> [Stated task]
Extract, in full, the lines below, beginning at the first and ending with the line that contains "tr=0.14, clump_r=0.24, do_carve=False)". Pictures do not belong in the copy.

> [Data shown]

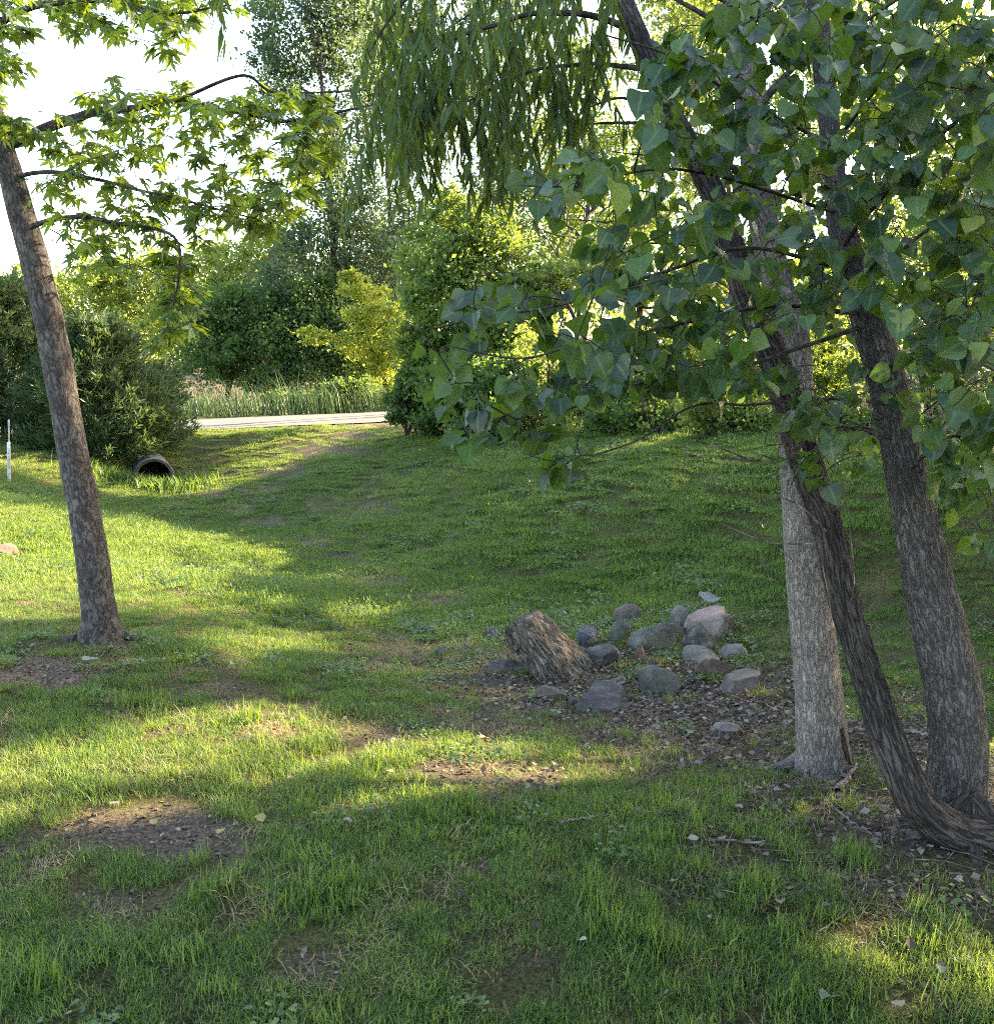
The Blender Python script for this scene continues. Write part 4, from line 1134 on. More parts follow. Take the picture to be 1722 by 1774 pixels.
bg_tree('broadleaf_tree', gpt(800, 18.4), lobes_px([(800, 375, 55, 45, 18.7), (745, 455, 60, 60, 18.5), (855, 435, 65, 60, 18.4), (925, 510, 60, 55, 18), (790, 525, 90, 75, 18), (875, 575, 90, 75, 17.8), (765, 620, 70, 55, 17.8), (830, 665, 100, 55, 17.5)]), 34000, 0.09, L_MID, 'big rounded green tree at picture centre, right of the road end', tr=0.14, clump_r=0.24, do_carve=False)
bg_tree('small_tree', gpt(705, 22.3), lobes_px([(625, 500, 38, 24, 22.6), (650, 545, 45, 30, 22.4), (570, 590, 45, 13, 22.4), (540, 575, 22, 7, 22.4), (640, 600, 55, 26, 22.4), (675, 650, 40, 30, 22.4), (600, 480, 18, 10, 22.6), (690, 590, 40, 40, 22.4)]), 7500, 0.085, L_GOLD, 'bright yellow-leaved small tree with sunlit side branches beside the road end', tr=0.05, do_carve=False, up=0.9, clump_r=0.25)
bg_tree('shrub', gpt(715, 18.3), lobes_px([(715, 690, 40, 38, 18.3), (750, 670, 50, 60, 18.3), (715, 728, 42, 22, 18), (770, 730, 50, 30, 17.6)]), 8000, 0.09, L_DARK, 'dark green shrub at the top of the bank where the road disappears', 'shrub', tr=0.04, stems=3, do_carve=False)
bg_tree('shrub', gpt(810, 16.5), lobes_px([(800, 690, 60, 55, 16.5), (860, 680, 70, 70, 16), (910, 720, 55, 40, 15), (850, 745, 60, 25, 15.4)]), 11000, 0.085, L_DARK, 'dark shrub on the bank top behind the lowest cottonwood leaves', 'shrub', tr=0.04, stems=3, do_carve=False)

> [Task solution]
The Blender Python script for this scene continues. Write part 4, from line 1134 on. More parts follow. Take the picture to be 1722 by 1774 pixels.
bg_tree('broadleaf_tree', gpt(800, 18.4), lobes_px([(800, 375, 55, 45, 18.7), (745, 455, 60, 60, 18.5), (855, 435, 65, 60, 18.4), (925, 510, 60, 55, 18), (790, 525, 90, 75, 18), (875, 575, 90, 75, 17.8), (765, 620, 70, 55, 17.8), (830, 665, 100, 55, 17.5)]), 34000, 0.09, L_MID, 'big rounded green tree at picture centre, right of the road end', tr=0.14, clump_r=0.24, do_carve=False)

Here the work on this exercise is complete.